Beginning with the very first line, please reproduce the entries exactly through the line containing "sc.camera = camo".
----
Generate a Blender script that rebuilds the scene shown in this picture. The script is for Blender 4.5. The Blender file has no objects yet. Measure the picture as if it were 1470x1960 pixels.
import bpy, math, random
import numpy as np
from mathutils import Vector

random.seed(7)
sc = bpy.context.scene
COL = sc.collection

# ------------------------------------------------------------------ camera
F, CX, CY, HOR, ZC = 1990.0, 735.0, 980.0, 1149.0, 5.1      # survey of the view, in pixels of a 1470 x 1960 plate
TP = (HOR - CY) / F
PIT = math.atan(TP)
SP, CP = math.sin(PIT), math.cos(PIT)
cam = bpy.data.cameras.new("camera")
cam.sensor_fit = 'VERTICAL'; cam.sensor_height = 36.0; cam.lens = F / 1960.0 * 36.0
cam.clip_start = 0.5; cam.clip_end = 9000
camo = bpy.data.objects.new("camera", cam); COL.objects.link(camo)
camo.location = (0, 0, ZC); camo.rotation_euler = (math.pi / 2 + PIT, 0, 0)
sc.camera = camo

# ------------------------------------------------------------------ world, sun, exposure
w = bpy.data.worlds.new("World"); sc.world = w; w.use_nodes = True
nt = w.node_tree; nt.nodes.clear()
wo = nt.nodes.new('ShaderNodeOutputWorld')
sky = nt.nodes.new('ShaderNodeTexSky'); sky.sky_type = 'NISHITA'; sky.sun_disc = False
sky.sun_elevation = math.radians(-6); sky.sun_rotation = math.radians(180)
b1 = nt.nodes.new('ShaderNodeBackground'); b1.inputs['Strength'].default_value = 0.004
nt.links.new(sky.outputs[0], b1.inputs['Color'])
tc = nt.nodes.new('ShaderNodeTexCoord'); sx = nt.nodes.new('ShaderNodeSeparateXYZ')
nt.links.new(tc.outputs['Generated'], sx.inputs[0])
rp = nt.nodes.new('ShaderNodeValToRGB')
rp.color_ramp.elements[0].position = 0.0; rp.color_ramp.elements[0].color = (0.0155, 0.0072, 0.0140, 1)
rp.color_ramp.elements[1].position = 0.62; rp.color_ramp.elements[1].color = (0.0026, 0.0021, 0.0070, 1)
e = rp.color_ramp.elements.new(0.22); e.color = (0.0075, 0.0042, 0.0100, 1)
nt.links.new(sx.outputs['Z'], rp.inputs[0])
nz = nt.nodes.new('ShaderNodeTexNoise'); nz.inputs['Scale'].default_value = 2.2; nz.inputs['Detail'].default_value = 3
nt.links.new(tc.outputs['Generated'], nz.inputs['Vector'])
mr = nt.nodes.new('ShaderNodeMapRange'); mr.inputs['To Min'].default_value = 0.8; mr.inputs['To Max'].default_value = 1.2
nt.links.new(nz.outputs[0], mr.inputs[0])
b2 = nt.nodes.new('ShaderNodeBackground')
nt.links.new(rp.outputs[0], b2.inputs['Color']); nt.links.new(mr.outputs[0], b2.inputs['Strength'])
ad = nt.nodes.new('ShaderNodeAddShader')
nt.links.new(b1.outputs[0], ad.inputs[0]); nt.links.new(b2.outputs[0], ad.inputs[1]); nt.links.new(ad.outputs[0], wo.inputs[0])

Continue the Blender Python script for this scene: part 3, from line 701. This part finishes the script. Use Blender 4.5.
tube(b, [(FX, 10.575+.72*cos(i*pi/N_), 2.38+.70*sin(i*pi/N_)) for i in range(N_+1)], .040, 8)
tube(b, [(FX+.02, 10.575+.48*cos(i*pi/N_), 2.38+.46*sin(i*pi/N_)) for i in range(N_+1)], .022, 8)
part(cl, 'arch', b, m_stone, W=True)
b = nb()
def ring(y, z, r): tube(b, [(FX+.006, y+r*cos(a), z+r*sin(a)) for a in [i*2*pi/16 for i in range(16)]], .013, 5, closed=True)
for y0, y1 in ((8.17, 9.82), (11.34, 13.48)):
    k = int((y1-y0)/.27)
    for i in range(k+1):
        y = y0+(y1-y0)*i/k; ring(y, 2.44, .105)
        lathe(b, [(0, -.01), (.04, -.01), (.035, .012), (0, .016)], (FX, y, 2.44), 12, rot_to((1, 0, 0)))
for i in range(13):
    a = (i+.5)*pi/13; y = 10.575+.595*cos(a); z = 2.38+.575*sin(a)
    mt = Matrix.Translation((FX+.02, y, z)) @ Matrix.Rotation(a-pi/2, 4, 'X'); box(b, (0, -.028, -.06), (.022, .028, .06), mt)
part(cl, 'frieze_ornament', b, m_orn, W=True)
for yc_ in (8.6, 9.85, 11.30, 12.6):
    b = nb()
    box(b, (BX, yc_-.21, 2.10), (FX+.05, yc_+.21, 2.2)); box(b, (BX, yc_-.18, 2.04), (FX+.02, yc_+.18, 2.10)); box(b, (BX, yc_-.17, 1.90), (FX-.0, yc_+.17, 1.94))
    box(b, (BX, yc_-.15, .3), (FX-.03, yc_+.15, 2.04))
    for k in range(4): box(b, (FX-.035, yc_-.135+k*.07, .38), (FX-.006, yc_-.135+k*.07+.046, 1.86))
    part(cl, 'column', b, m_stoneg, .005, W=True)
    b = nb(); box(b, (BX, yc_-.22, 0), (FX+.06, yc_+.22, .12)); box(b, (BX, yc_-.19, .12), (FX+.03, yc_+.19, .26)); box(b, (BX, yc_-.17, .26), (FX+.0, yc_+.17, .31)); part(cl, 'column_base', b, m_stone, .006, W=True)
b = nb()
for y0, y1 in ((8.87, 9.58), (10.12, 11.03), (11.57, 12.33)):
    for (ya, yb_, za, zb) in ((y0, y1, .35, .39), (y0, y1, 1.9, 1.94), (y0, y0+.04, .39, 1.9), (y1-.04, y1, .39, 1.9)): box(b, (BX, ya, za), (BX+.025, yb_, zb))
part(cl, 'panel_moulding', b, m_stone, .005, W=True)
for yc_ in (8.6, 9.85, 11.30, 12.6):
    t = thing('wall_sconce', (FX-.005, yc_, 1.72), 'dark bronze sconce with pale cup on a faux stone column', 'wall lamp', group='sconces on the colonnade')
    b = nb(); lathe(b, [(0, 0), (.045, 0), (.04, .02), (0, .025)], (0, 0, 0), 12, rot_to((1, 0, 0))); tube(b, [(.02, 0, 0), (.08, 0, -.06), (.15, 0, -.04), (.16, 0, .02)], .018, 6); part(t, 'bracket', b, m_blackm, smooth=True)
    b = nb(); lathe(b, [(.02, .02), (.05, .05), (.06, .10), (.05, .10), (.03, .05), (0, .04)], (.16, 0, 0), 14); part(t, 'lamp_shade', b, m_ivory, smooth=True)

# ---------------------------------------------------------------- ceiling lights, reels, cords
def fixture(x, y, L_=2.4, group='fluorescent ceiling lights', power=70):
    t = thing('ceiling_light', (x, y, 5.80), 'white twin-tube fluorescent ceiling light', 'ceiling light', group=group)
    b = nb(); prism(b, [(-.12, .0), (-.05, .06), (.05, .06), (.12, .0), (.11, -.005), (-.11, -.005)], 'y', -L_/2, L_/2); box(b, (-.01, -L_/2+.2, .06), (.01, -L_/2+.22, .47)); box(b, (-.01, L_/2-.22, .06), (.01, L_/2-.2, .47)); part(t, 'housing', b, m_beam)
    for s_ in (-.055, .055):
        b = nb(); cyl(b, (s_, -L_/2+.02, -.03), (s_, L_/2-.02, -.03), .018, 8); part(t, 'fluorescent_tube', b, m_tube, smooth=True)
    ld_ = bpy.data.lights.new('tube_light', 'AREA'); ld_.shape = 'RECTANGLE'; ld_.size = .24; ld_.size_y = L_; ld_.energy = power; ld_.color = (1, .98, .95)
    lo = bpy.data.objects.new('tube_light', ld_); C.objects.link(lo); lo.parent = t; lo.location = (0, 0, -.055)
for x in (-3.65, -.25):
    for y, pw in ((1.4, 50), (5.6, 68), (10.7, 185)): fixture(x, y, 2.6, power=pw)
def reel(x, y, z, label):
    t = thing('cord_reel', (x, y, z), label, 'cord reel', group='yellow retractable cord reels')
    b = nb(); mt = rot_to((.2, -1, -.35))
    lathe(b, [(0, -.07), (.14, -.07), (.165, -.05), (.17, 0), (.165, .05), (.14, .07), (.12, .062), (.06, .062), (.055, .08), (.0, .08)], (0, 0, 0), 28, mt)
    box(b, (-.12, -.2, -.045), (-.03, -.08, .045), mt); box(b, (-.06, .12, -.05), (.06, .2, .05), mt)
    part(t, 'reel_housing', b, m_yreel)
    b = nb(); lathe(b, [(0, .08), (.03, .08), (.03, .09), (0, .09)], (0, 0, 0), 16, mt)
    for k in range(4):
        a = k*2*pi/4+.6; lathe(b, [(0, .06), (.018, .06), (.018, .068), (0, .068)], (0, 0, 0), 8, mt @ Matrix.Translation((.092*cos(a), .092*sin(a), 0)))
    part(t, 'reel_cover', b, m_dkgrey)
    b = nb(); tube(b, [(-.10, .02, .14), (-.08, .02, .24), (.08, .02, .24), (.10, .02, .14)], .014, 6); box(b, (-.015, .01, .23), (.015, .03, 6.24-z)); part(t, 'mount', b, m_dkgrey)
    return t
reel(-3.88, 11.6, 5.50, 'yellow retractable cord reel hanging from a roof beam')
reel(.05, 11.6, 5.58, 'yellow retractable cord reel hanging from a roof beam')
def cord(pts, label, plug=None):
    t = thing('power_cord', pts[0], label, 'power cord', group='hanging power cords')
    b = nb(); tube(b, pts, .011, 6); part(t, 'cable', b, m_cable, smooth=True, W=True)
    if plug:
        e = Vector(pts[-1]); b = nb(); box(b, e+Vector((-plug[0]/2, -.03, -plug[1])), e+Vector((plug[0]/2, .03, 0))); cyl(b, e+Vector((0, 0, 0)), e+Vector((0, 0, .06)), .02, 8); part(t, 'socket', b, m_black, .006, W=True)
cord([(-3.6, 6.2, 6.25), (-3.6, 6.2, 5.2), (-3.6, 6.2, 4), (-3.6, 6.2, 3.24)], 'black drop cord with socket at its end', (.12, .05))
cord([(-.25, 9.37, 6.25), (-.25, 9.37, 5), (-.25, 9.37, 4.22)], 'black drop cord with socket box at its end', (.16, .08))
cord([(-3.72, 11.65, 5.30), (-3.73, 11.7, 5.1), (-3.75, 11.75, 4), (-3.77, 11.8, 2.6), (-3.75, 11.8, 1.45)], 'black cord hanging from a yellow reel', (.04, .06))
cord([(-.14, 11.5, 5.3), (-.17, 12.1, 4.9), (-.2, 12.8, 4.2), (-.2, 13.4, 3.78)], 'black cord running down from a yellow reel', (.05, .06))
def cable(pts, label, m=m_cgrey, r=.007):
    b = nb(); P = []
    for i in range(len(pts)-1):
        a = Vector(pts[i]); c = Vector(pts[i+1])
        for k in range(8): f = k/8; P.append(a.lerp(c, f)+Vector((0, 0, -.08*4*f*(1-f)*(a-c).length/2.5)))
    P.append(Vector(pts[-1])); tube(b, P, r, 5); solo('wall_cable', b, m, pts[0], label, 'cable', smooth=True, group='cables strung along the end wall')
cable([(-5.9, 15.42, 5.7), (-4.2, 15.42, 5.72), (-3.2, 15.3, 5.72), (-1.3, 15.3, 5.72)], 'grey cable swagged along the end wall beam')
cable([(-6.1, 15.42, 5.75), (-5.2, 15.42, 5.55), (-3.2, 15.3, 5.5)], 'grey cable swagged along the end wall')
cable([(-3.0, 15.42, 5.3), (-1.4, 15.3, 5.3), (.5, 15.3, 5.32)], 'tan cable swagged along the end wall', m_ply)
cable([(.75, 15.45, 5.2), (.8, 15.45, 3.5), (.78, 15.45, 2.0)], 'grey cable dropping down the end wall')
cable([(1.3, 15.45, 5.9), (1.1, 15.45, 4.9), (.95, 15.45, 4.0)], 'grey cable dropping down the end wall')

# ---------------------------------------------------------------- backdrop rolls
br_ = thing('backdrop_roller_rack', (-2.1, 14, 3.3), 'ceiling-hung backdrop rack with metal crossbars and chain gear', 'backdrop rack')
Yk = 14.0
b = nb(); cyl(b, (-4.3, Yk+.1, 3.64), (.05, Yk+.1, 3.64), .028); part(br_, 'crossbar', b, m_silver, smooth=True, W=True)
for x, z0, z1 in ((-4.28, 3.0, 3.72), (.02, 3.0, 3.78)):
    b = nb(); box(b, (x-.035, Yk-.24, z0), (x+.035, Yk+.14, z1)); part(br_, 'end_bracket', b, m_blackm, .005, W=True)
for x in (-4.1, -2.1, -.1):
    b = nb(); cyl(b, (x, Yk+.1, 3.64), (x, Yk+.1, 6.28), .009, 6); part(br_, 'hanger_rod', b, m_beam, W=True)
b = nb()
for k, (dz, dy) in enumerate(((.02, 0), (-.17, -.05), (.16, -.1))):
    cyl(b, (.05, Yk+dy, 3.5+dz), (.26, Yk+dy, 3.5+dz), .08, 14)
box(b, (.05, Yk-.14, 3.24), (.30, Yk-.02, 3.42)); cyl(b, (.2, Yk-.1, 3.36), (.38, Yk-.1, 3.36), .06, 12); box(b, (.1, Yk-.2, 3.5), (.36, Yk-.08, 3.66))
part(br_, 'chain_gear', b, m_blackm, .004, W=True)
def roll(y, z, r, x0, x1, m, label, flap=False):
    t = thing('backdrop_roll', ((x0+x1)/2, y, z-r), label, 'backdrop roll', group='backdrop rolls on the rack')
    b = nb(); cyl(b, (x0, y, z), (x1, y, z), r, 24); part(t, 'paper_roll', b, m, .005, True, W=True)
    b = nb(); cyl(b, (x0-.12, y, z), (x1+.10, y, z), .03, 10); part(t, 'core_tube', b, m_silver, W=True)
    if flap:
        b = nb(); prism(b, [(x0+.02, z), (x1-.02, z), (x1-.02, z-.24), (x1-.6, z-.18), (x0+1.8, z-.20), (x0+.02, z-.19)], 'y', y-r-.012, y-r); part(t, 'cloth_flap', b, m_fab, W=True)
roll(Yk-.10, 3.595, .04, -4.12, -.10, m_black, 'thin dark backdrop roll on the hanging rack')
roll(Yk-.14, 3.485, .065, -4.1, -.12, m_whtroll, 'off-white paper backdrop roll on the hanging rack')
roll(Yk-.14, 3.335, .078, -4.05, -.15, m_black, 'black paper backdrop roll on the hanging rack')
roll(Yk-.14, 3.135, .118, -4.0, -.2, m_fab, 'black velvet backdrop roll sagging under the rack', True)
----
### RESULT
Generate a Blender script that rebuilds the scene shown in this picture. The script is for Blender 4.5. The Blender file has no objects yet. Measure the picture as if it were 1470x1960 pixels.
import bpy, math, random
import numpy as np
from mathutils import Vector

random.seed(7)
sc = bpy.context.scene
COL = sc.collection

# ------------------------------------------------------------------ camera
F, CX, CY, HOR, ZC = 1990.0, 735.0, 980.0, 1149.0, 5.1      # survey of the view, in pixels of a 1470 x 1960 plate
TP = (HOR - CY) / F
PIT = math.atan(TP)
SP, CP = math.sin(PIT), math.cos(PIT)
cam = bpy.data.cameras.new("camera")
cam.sensor_fit = 'VERTICAL'; cam.sensor_height = 36.0; cam.lens = F / 1960.0 * 36.0
cam.clip_start = 0.5; cam.clip_end = 9000
camo = bpy.data.objects.new("camera", cam); COL.objects.link(camo)
camo.location = (0, 0, ZC); camo.rotation_euler = (math.pi / 2 + PIT, 0, 0)
sc.camera = camo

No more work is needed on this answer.